Saturday, February 27, 2010

Knowledge Management Overview

Knowledge management is about facilitating the processes by which knowledge is created, shared and used. It is about changing the way everyone works, which requires changing people’s behaviours and work patterns. Knowledge management is essentially about people - how they create, share and use knowledge, thus knowledge management programmes should have both a “collecting” and a “connecting” dimension.

The collecting dimension involves linking people with information. It relates to the capturing and disseminating of explicit knowledge. The connecting dimension involves linking people with people - specifically people who need to know with those who do know, and so enhancing tacit knowledge flow through better human interaction and communication processes, so that knowledge is widely disseminated and not just held in the heads of a few.

A successful implementation of a knowledge management requires the adoption of an integrated and holistic approach.
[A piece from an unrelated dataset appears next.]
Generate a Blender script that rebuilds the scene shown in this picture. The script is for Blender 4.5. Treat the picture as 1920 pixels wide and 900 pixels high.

Such an approach should take into consideration the following:

1. External factors (partners, networks, local, national, regional and global factors)
2. Organizational context (management behaviours, institutional pressures, funding cycles)
3. Relationships and collaborations within and across organization (networks, ICTs, communication plans, core and support functions)
4. Organizational knowledge (creation, sharing, storing, using knowledge, key activities and tools, packaging and communication of messages)

Knowledge is a human creation or social construct, when information is applied to doing something and is globally applicable, it becomes knowledge. Knowledge workers evaluate, analyse, and adapt knowledge to their own material, political and social conditions. Thus development of knowledge becomes a process. This process in turn entails a process of questioning and reflection which is different from knowledge contained in a finished product. The questioning and reflection will lead to the creation of a finished knowledge products.